5.32 Some of the HPIF projects were working with a fixed and known client group on a 'casework' basis for a fixed and relatively short period of time. In these circumstances it may be feasible to collect some basic information in order to establish a baseline. However, projects may judge that the formalities of form-filling at a first session are likely to be a strong deterrent and in practice, this is not usually a priority. This can be a question of attitude: the Clackmannanshire WISH successor project have made the requirement to provide certain information for monitoring and evaluation purposes a much stronger and explicit part of the 'offer' to their members.

5.33 Preventative interventions inevitably work with a vulnerable and sometimes chaotic group of people and this may make it particularly difficult to collect information at the 'exit' point since this will often not be a planned event. For example, the WISH project had a set of baseline and exit questionnaires designed to assess outcomes for the participants. In practice, very few full sets of questionnaires were completed and as a result there is no evidence of outcomes for the women. More qualitative approaches can be more valuable, although there are still issues of data quality and the facilitation of such approaches such as focus groups. There is scope for greater creativity about the use of qualitative methods and use of approaches that engage people, rather than always issuing questionnaires or having focus groups. However, not all methods will work in particular contexts or with different groups of people and it will be necessary to be prepared to be flexible to respond to the any difficulties that arise.

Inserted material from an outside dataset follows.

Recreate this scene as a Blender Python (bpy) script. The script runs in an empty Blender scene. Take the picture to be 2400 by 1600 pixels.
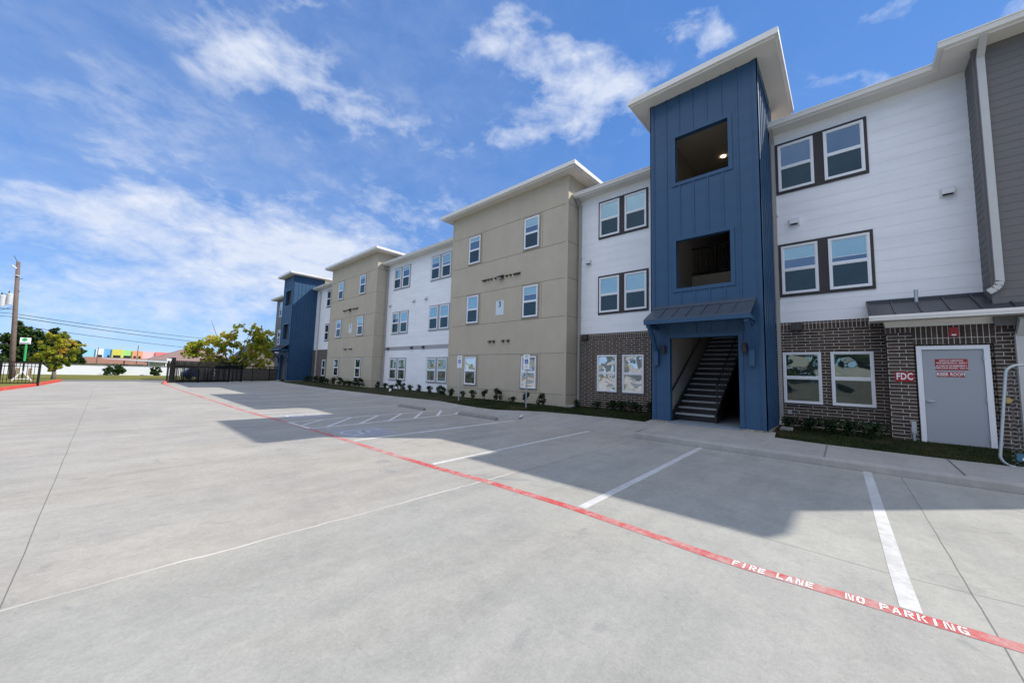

Consider how to make best use of any external input

5.34 These issues of data quality raise an issue about the skills and capacities that exist to undertake monitoring and evaluation. Formative evaluation is likely to involve a greater degree of self evaluation, although does not exclude the use of external evaluator or mentor to act as a 'critical friend'. An evaluation does not automatically have to be conducted solely by an external evaluator. There is scope to use external input in more limited and strategic ways to better effect depending on the skills and capacities that exist within the project or wider organisation.

Involve clients in a real not tokenistic way

5.35 In discussing the involvement of service users in evaluation, the participants at the Exchange Event expressed a desire to be inclusive, but not tokenistic; 'asking questions is not participation'.

5.36 Despite this, a number of the HPIF projects found it difficult to gather any feedback direct from beneficiaries where these were people at risk of homelessness. The Safe as Houses project used the external research input provided through this commission to undertake telephone interviews. Similarly, the researchers undertook interviews with serving and former prisoners on behalf of the Tayside Accommodation and Skills Project. As discussed above, WISH had an external evaluator who designed before and after questionnaires and ran a focus group with little success in terms of the quality of the data obtained. Much of this was dependent on some additional external resource being available to undertake this kind of exercise. In some cases, that was entirely appropriate and served to provide a greater degree of anonymity than might otherwise be the case.

5.37 The Exchange Event participants also remarked that 'people will talk to their peers', but no projects have tried a peer-led evaluation. Service users could be involved in evaluation at a number of stages. An advance on existing practice would be to ask them what the questions should be rather than simply asking them the questions. These issues and challenges are discussed further in the Good Practice Guidance in Annex 1.